I've been using Rust for a little over year, almost daily at work, and for several projects. I have a pretty good intuition about how the borrow checker works and what needs to be done to appease it. That said, I don't think I'm any closer to understanding lifetimes. I know conceptually how they are supposed to work (I need the reference to X to last as long as Y), but anytime I think I have a situation that could be made better with lifetimes, I can't seem to get the compiler to understand what I'm trying to do. On top of that very little of my code, and the code I read actually uses lifetimes.



I've been writing Rust code since before the 1.0 days, and I still can't understand lifetimes in practice.

When the compiler starts complaining about lifetimes issues, I tend to make everything clone()able (either using Rc, or Arc, or Arc+Mutex, or full clones).

Because if you start introducing explicit lifetimes somewhere, these changes are going to cascade, and tons of annotations will need to be added to everything using these types, and their dependent types.


I think you're really intended to do the latter rather than the former. I mean, Rust lets you do either–it gives you the choice if performance isn't your concern–but usually it's better to not clone everything.


Nah, either is fine. Rust gives you the tools to do both for good reason. Which is right for you completely depends.


I find that lifetimes are ok, albeit annoying sometimes, especially the cascade part, as you mention. The one thing I can't get to stick in my brain is variance. Every time, I need to go back to https://doc.rust-lang.org/nomicon/subtyping.html#variance


It's worth noting that every reference in Rust has a lifetime, but the compiler is usually smart enough to infer it. What you are talking about is explicit lifetimes.


As someone in a similar description as you - i find my lifetime understanding... moderate. Complex lifetime usage still can tweak my brain - notably how i can design it. But simple lifetime usage is intuitive.

A simple example i often run into is wanting to do something with a string, without taking owned parts of the string. Very intuitive how the str matches the lifetime of the owned value.

On the otherhand, the other day i was trying to write a piece of software where:

1. I wanted to deserialize a large tree of JSON nodes. I had the potential to deserialize these nodes without owning the data - since Serde supports lifetimes, i could deserialize strings as strs and hypothetically not allocate a lot of strings.

2. In doing that, because a tree could be infinitely large i couldn't keep all of the nodes together. Nodes could be kept as references, but eventually would need to be GC'd to prevent infinite memory.

3. To do this, i _think_ lifetimes would have to be separate between GC'd instances. Within a GC'd instance, you could keep all the read bytes, and deserialize with refs to those bytes. When a GC took place, you'd convert the remainder partial nodes to owned values (some allocation) to consume the lifetime and restart the process with the owned node as the start of the next GC lifetime. ... or so my plan was.

I have, i think, just enough understanding of lifetimes to _almost_ make that work. I _think_ some allocations would be required due to the GC behavior, but it would still reduce ~90% of allocations in the algorithm.

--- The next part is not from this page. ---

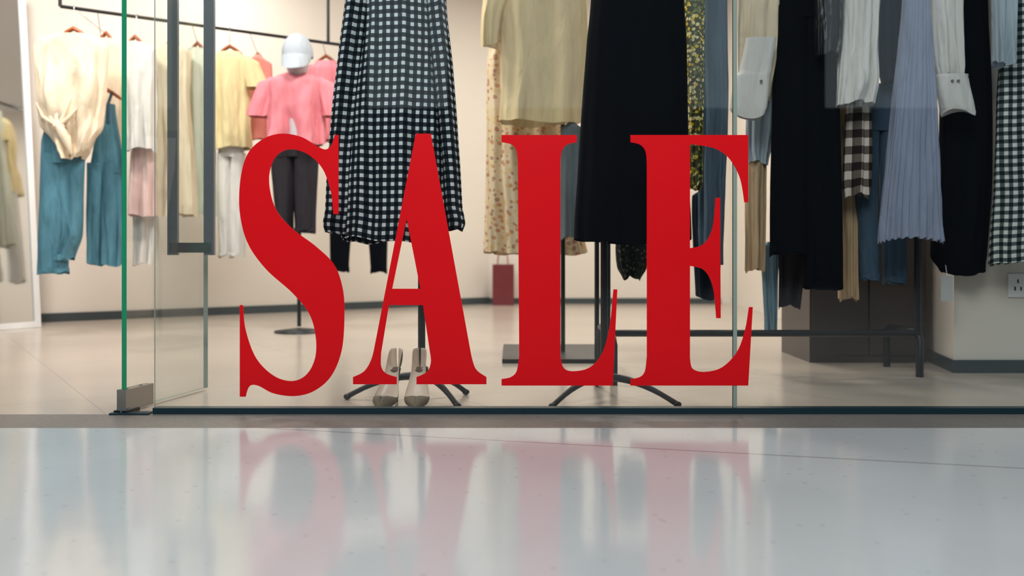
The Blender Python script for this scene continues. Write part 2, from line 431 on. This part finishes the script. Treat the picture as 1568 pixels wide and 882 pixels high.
# ------------------------------------------------------------------ left ceiling-hung rail along the oblique wall
R0=Vector((-2.95,2.666)); R1=Vector((-1.30,3.80)); RZ=2.167
def railpt(p):
    k=(p-784)/F0; t=(5.9*k+2.9)/(1.54-1.06*k); return (-2.9+1.54*t, 2.7+1.06*t)
b=B('ceiling_clothes_rail')
b.rod([(R0.x,R0.y,RZ),(R1.x,R1.y,RZ)],.012,M['black'])
for t in (0.0,.93):
    p=R0.lerp(R1,t); b.rod([(p.x,p.y,RZ),(p.x,p.y,3.295)],.012,M['black'])
b.finish()
def rl(p): 
    q=railpt(p); return (RZ,q[1])
y=railpt(110)[1]-.02
def knot(bb):
    bb.ell((X_(y,100),y-.085,Z_(y,196)),(.04,.03,.03),f_cream,16,8)
    for k in range(5):
        bb.rod([(X_(y,100),y-.095,Z_(y,196)),(X_(y,76+10*k),y-.085,Z_(y,182)),(X_(y,62+18*k),y-.055,Z_(y,158-6*(k%2)))],[.014,.012,.003],f_cream,n=8)
    bb.rod([(X_(y,100),y-.09,Z_(y,196)),(X_(y,112),y-.10,Z_(y,214)),(X_(y,118),y-.08,Z_(y,238))],[.026,.032,.012],f_cream)
hang('cream_knotted_top',y,[(54,85,140),(60,62,158),(75,53,166),(120,58,164),(165,60,160),(195,64,156),(212,80,148),(232,94,138),(243,102,126)],f_cream,ry=.075,rail=rl(110),n=7,amp=.16,extra=knot,wr=1.6,hz=.025)
yj=y+.07
trousers('jeans',yj,[(195,70,126),(215,65,128),(250,64,129)],[(235,64,102),(300,62,108),(380,60,104),(417,60,104)],[(235,92,129),(300,92,127),(360,96,124),(396,84,112)],f_denim,ry=.06,amp=.14)
y2=yj+.20
b=B('denim_overalls')
def cv(r,ry=.055): v,l,rr=r; return (Z_(y2,v),(X_(y2,l)+X_(y2,rr))/2,y2,(X_(y2,rr)-X_(y2,l))/2,ry)
b.cloth([cv(r) for r in [(160,153,175),(178,152,177),(205,148,182),(240,142,188),(268,138,190)]],f_denim,n=4,amp=.05)
b.cloth([cv(r) for r in [(250,134,166),(320,133,164),(405,136,162)]],f_denim,n=3,amp=.12)
b.cloth([cv(r) for r in [(250,156,190),(320,157,190),(406,158,188)]],f_denim,n=3,amp=.12)
for u in (157,171): b.rod([(X_(y2,u),y2-.05,Z_(y2,190)),(X_(y2,u),y2-.05,Z_(y2,160)),(X_(y2,u+1),y2+.0,Z_(y2,140))],.010,f_denimd,n=6)
hanger(b,X_(y2,164),y2,Z_(y2,142),.10,rl(165)); b.finish()
p=railpt(160); hang('cream_blouse',p[1]+.38,[(60,150,175),(70,142,188),(120,144,190),(180,160,190),(245,172,190)],f_cream,ry=.05,rail=rl(160),hz=.025)
p=railpt(200); hang('white_blouse',p[1]-.02,[(66,192,222),(76,186,238),(150,190,236),(230,196,236)],f_white,ry=.07,rail=rl(205),amp=.18,hz=.025)
hang('pale_pink_skirt',p[1]+.08,[(222,204,234),(260,200,238),(330,196,240)],f_palepink,ry=.06,amp=.2)
p=railpt(225); hang('white_trousers',p[1]+.16,[(300,206,240),(350,206,240),(405,206,238)],f_white,ry=.06,amp=.2)
p=railpt(262); hang('cream_dress',p[1]+.02,[(70,250,278),(80,240,292),(150,244,290),(240,240,296),(330,238,300)],f_cream,ry=.07,rail=rl(262),amp=.2,hz=.025)
p=railpt(300); hang('pale_green_shirt',p[1]+.1,[(75,290,315),(84,282,325),(160,284,326),(330,280,330)],F('pale_green_cotton',(226,230,214)),ry=.06,rail=rl(300),amp=.2,hz=.025)
p=railpt(352); s=su(p[1]); tee('yellow_t_shirt',X_(p[1],352),p[1],Z_(p[1],80),62/s,148/s,f_yel,rail=rl(352),sl=.2)
trousers('white_wide_trousers',p[1]+.02,[(215,336,372),(240,334,374)],[(235,334,354),(300,334,355),(392,336,356)],[(235,354,376),(300,352,376),(392,352,374)],f_white,ry=.06)
p=railpt(395); hang('coral_top',p[1]+.2,[(90,385,405),(98,376,416),(160,378,416),(215,378,416)],f_coral,ry=.05,rail=(RZ,p[1]))
p=railpt(495); s=su(p[1]); tee('pink_blouse',X_(p[1],495),p[1]+.1,Z_(p[1],90),56/s,125/s,f_pink,rail=rl(495),sl=.2)
p=railpt(545); trousers('black_trousers',p[1]-.1,[(200,508,594),(250,506,594)],[(240,506,548),(330,505,540),(414,507,534)],[(240,550,594),(330,560,594),(416,568,592)],f_black,ry=.07)
# capped mannequin with pink tee
ym=3.05; s=su(ym); mx=X_(ym,456)
root=empty('dress_mannequin')
b=B('body')
b.ell((mx,ym-.01,Z_(ym,95)),(.078,.098,.135),M['skin'])
b.rod([(mx,ym,Z_(ym,112)),(mx,ym+.01,Z_(ym,145))],[.05,.055],M['skin'],n=16)
b.cloth([(Z_(ym,118),mx,ym,.06,.05),(Z_(ym,128),mx,ym,.15,.08),(Z_(ym,150),mx,ym,.18,.09),(Z_(ym,215),mx,ym,.15,.09)],M['skin'],n=2,amp=0,cap=True)
b.rod([(mx,ym+.04,.04),(mx,ym+.04,Z_(ym,210))],.014,M['black'])
b.rod([(mx,ym+.04,0),(mx,ym+.04,.012),(mx,ym+.04,.03)],[.17,.17,.02],M['black'],n=32)
b.finish(root)
capm=F('cap_cotton',(196,202,212))
b=B('cap')
zc=Z_(ym,84)
b.ell((mx,ym-.01,zc),(.108,.122,.145),capm,24,10,a0=-.12)
rings=[]
for i in range(7):
    q=i/6
    rings.append([(mx+.108*math.sin(a)*(1-.08*q),ym-.01-.118*math.cos(a)-.08*q*max(0,math.cos(a))**.7,zc-.012-.12*q*max(0,math.cos(a))**.5) for a in [(-1.4+2.8*j/16) for j in range(17)]])
b.loft(rings,capm); b.ell((mx,ym-.01,zc+.145),(.012,.012,.008),capm,10,6)
b.finish(root)
o=tee('t_shirt',mx-.01,ym,Z_(ym,112),92/s,110/s,f_pink,sl=.24,flare=1.0,ry=.13,neck=.075); o.parent=root
o=trousers('leggings',ym,[(212,415,487),(240,414,488)],[(232,414,450),(300,420,450),(350,424,448)],[(232,450,488),(300,450,484),(355,452,482)],f_char,ry=.08); o.parent=root

# ------------------------------------------------------------------ standing mirror
root=empty('standing_mirror')
P0=Vector((-3.52,3.50,0)); dr=Vector((-.53,-.85,0)).normalized(); nb=Vector((-.85,.53,0)).normalized()
up=(Vector((0,0,1))+nb*.085).normalized(); W=.75; H=2.6; fw=.045
nrm=dr.cross(up).normalized()
def mp(u,v,w): return P0+dr*u+up*v+nrm*w
def slab(b,u0,u1,v0,v1,w0,w1,mat):
    c=[mp(u,v,w) for w in (w0,w1) for (u,v) in ((u0,v0),(u1,v0),(u1,v1),(u0,v1))]
    for f in ((0,1,2,3),(4,5,6,7),(0,1,5,4),(1,2,6,5),(2,3,7,6),(3,0,4,7)): b.poly([c[i] for i in f],mat)
b=B('frame'); 
slab(b,0,fw,0,H,-.02,.02,M['white']); slab(b,W-fw,W,0,H,-.02,.02,M['white'])
slab(b,fw,W-fw,0,fw,-.02,.02,M['white']); slab(b,fw,W-fw,H-fw,H,-.02,.02,M['white']); b.finish(root)
b=B('mirror_glass'); slab(b,fw,W-fw,fw,H-fw,-.008,.008,M['mirror']); b.finish(root)

# ------------------------------------------------------------------ garment stands near the glass
def stand(name,hx,hy,tips,ph):
    b=B(name)
    b.rod([(hx,hy,.07),(hx,hy,1.74)],.0145,M['black'],n=16)
    b.rod([(hx,hy,.06),(hx,hy,.075),(hx,hy,.12),(hx,hy,.125)],[.02,.03,.026,.018],M['black'],n=16)
    for tx,ty in tips:
        d=Vector((tx-hx,ty-hy,0))
        pts=[Vector((hx,hy,.085))+d*t+Vector((0,0,-.073*t**1.6+.012*math.sin(PI*t))) for t in [i/9 for i in range(10)]]
        b.rod(pts,[.016,.016,.015,.014,.013,.012,.011,.010,.010,.011],M['black'],n=10)
        b.ell((tx,ty,.012),(.015,.015,.012),M['black'],10,6)
    b.cloth([(1.80,ph,hy,.045,.045),(1.76,ph,hy,.05,.05),(1.73,ph,hy,.13,.07),(1.66,ph,hy,.15,.08),(1.5,ph,hy,.12,.08)],M['skin'],n=2,amp=0,cap=True,wr=0)
    b.rod([(hx,hy,1.55),(ph,hy,1.55)],.012,M['black'])
    return b.finish()
stand('garment_stand',-.355,.33,[(-.64,.29),(-.2,.085),(-.185,.40),(-.42,.60)],-.44)
stand('garment_stand',.36,.31,[(.148,.08),(.61,.11),(.36,.62)],.46)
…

Unfortunately, i got tired of designing this complex API and just wrote a simple allocation version.

Conceptualizing allocations and the lifetimes to make it work are.. interesting. Especially when there is some data within the lifetime that you want to "break out of" the lifetime, as in my example (where i had a partial node, and i made it owned).

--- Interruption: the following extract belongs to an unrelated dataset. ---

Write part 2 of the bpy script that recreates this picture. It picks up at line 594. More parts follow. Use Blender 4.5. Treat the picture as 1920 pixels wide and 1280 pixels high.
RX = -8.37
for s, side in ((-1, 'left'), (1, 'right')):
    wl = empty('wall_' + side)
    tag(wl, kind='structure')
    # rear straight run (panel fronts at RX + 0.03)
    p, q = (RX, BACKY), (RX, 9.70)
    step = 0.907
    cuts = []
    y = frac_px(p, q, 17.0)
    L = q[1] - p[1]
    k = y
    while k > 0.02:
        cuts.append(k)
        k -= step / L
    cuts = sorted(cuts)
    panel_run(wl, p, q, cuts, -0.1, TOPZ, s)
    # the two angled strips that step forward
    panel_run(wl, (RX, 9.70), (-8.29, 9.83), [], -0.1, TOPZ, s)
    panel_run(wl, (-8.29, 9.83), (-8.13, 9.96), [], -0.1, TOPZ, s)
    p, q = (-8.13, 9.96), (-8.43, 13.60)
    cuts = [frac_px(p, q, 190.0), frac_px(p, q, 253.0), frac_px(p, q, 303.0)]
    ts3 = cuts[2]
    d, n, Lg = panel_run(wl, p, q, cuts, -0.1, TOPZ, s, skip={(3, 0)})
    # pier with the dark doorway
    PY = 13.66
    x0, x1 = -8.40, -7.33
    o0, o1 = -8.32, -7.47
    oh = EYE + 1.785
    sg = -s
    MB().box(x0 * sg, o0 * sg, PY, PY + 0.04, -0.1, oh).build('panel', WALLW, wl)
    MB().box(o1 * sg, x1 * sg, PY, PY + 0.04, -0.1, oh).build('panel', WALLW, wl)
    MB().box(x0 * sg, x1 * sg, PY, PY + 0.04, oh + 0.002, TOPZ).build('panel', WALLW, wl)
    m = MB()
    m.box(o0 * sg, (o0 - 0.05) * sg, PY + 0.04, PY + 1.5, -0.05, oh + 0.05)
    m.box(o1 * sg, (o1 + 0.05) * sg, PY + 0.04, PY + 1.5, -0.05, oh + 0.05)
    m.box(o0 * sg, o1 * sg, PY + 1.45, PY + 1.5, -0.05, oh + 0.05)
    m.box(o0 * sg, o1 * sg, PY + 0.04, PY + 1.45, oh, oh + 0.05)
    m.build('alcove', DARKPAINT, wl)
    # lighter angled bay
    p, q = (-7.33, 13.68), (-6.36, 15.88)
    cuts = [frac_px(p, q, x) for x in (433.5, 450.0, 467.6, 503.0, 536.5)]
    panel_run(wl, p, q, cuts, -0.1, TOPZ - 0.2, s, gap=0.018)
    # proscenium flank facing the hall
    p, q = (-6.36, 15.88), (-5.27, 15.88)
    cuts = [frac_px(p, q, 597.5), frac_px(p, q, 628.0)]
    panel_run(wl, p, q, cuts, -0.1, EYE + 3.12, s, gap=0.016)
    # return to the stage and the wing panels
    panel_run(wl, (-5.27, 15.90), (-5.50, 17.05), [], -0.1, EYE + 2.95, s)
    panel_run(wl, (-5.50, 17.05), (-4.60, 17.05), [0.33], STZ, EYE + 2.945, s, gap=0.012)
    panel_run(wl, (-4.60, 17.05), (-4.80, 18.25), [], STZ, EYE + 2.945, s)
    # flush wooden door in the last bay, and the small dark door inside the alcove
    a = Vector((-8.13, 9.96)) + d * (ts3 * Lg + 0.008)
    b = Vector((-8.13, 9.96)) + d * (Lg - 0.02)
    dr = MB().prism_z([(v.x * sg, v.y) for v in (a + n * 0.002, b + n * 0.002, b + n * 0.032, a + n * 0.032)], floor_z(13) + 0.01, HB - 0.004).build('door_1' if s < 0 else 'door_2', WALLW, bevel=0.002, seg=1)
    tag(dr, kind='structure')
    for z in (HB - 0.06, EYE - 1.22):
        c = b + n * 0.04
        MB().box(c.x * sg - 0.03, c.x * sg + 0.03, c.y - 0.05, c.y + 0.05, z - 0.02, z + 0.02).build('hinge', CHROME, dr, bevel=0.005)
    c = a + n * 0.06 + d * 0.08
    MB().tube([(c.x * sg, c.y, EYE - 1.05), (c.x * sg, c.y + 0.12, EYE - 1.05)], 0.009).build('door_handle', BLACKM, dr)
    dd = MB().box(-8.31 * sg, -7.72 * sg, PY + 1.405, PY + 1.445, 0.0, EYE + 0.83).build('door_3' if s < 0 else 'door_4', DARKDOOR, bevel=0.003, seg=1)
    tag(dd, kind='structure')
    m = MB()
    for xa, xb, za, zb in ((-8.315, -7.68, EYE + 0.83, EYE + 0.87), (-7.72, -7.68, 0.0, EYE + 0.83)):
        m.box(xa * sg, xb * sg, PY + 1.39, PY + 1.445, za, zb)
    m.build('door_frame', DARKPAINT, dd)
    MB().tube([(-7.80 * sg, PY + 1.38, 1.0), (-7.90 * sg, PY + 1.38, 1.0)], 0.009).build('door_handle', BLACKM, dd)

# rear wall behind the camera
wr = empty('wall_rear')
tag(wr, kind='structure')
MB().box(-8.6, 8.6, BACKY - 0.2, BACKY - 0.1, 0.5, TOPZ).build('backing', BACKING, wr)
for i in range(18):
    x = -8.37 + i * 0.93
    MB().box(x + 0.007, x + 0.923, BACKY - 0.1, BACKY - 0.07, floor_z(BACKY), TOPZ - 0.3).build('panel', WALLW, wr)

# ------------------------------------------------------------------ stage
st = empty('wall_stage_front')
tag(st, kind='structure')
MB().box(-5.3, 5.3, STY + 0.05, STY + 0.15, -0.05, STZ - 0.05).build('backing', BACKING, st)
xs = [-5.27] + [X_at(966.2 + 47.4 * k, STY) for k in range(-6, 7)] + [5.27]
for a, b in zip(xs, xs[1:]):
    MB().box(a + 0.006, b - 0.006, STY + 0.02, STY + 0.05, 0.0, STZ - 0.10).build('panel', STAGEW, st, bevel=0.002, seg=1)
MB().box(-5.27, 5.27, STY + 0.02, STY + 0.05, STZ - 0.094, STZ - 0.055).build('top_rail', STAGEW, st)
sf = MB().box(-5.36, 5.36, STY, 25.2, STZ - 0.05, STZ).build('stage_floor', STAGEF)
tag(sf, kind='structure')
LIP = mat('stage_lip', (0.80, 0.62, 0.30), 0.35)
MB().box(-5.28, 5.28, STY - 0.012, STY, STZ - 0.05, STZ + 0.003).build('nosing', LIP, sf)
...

I still think i understand enough to do it - it'll just take a fair bit of thinking and working through the problem.


These kind of optimization are incredibly painful in Rust one common suggestion is to sidestep the issue and store an offset + length in the nodes and then you take that to look up the value from the original string when you need the value.

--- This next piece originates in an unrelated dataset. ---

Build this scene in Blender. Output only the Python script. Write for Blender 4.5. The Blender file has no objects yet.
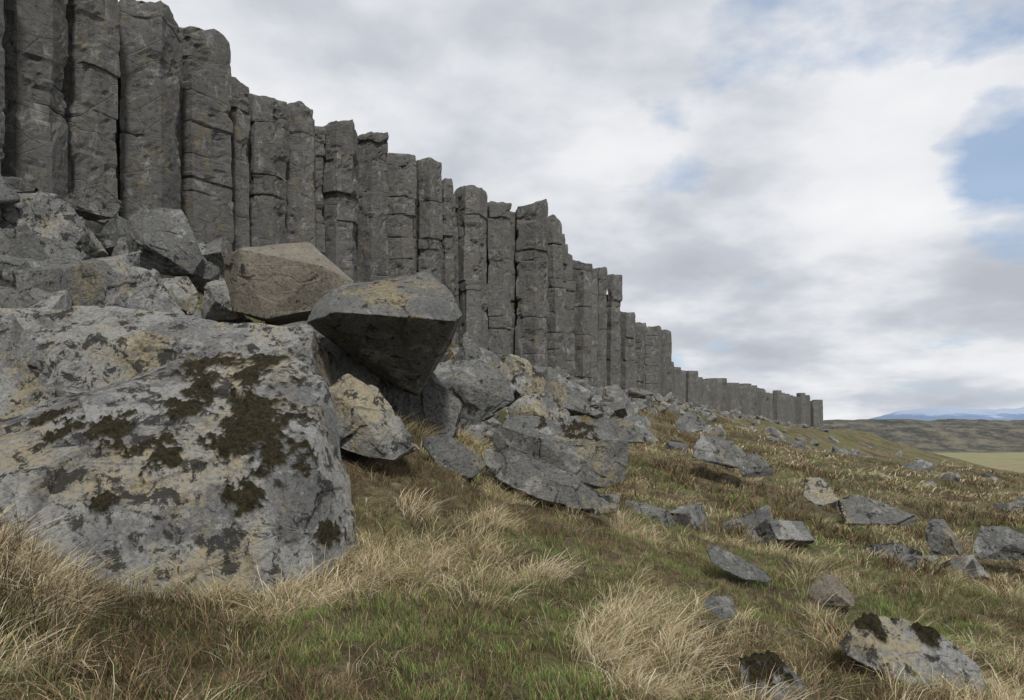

I've tried and tried but I've never found a situation where explicit lifetimes was the answer. It's almost always more complex than that. I mean, everywhere that is complex enough that implicit lifetimes don't work is also too complex for explicit lifetimes and almost always required Rc or Arc to solve it. Maybe I'm missing something, but it seems like there are so many other missing topics the Rust Book could be spending time on that would be more effective than teaching about explicit lifetimes.


There are a lot of situations where explicit lifetimes are the answer, TBH. However, you have to have a very good working model of lifetimes in order to get the annotations right.


I wrote a parser that needed it. But yeah for the most part whenever explicit lifetimes came into the picture it means that I have made some sort of mistake and need to rethink my approach.